Some coastward views from just above Field Hut.

Table Top coming into view.

Some northward views too, showing off a large portion of the range.

Sneaking under Table Top, Dennan and Bridge Peak in the distance.

Beyond Table Top, the route showcases an unusually flat section of ridge crest which offers delightful running. It was surprisingly muddy on this given day, though I guess that's just the joys of winter running.

Magical tops running between Table Top and Dennan.

A view towards the region around Maungahuka Hut, Pakihore Ridge prominent.

About to commence the left-hand sidle of Dennan.

As I approached Bridge Peak, it was clear that the fine forecast was not going to hold for the entirety of the route.

Incredibly lovely tussock hues, can hardly complain about the upcoming clag.

The route passes adjacent to Bridge Peak, and I was soon in clag. The plateau was partially submerged, so it was basically a hundred metres of splashing through the shallows before the climb towards Hut Peak commenced to my relief. The water was replaced with snow in the trackline, which I guess was an improvement in some sense. Do note that there is a junction and the left-hand track leads to Maungahuka Hut which is a long way away - a couple of trampers made this mistake in 2009 and tragically both perished from hypothermia.

The junction with the track to Maungahuka Hut.

Beyond Hut Mound, the route drops gently into another basin which holds Kime Hut. This refuge is basic but functional, it has a reputation for being very cold in winter. It can also be very busy in summer, with stories online of it sometimes sleeping dozens of trampers above its rated 20-person capacity.

Approaching Kime Hut in the increasingly average weather.

One of the Kime bunk slats.

At Kime, I gave consideration to the route ahead. The weather had degraded quicker than forecast, and I knew a front was due to sweep the range from early evening. It felt every bit as cold as the forecast -4C windchill, and I was only carrying trail running gear which did not include a jersey or trousers. The hut is in quite an exposed position and was periodically being buffeted by gales, but it felt like the conditions were within my capabilities so I put on my second thermal and ultralight rainjacket plus refilled my water bottles from the hut tank. The only thing I really wanted for beyond that was gloves, which I had brilliantly forgotten to bring.
Heading out was comforting, and Field Peak was soon cleared and I was dropping into the Field / Hector saddle. This was surprisingly calm, the trackline sheltered by adjacent landmasses. It could almost be mistaken for being pleasant, and it was soon into the final push up to Hector.

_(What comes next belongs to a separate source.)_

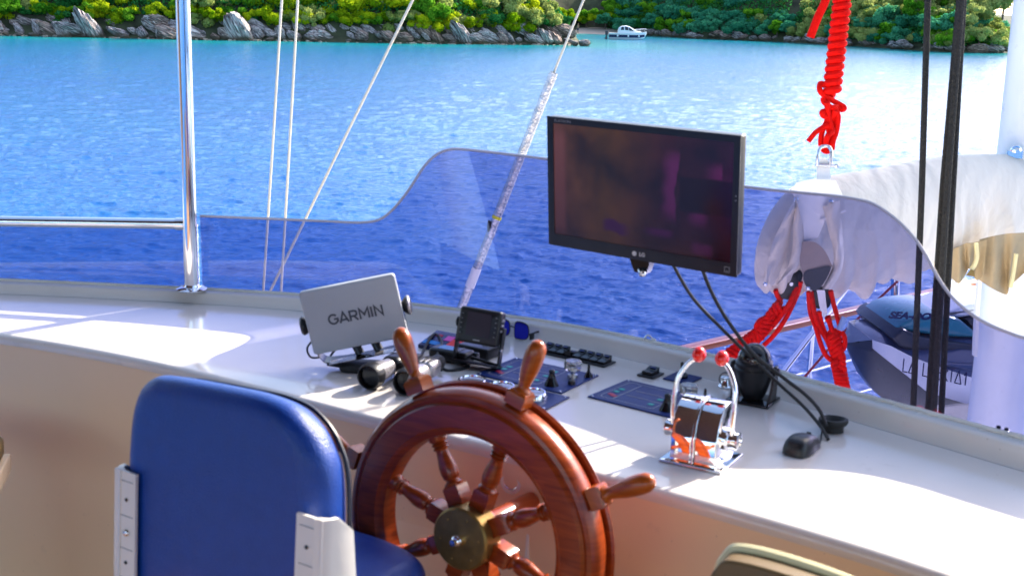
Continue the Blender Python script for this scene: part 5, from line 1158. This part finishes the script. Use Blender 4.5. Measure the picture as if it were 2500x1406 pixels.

Almost at the Field / Hector saddle for the final push.

The final climb to Hector was reasonably easy, the elevation on my watch face quickly closing out those last hundred metres and the summit cross was soon in view. It was about the only thing in view to be fair, not a day for immaculate vistas up top.

The summit cross of Hector, in memory of the trampers who lost their lives in WW2.

It wasn't a long break at the summit before it was time to scoot. It had taken about 2:30 to reach the summit, plus a bit of downtime in the huts signing hut books and layering up. I still had a bit over 3h of daylight left to work with, so I departed with confidence and made reasonable time of the descent. I ended up taking similar times for both the climb and descent, though the snow wasn't exactly conducive to a full-throated run down.

The climb back over Field Peak, much more elevation when approached from this direction!

A spur to nowhere, it drops into the Hector Valley with no easy egress.

Over towards Maungahuka.

Looking down towards Dennan and Table Top as the afternoon light begins to fade.

It ended up being a bit anticlimactic, reaching the car soon after 4pm with daylight to spare. It had however been a delightful day out - two new huts visited, a bunch of new peaks explored and some more fitness in the legs for future missions.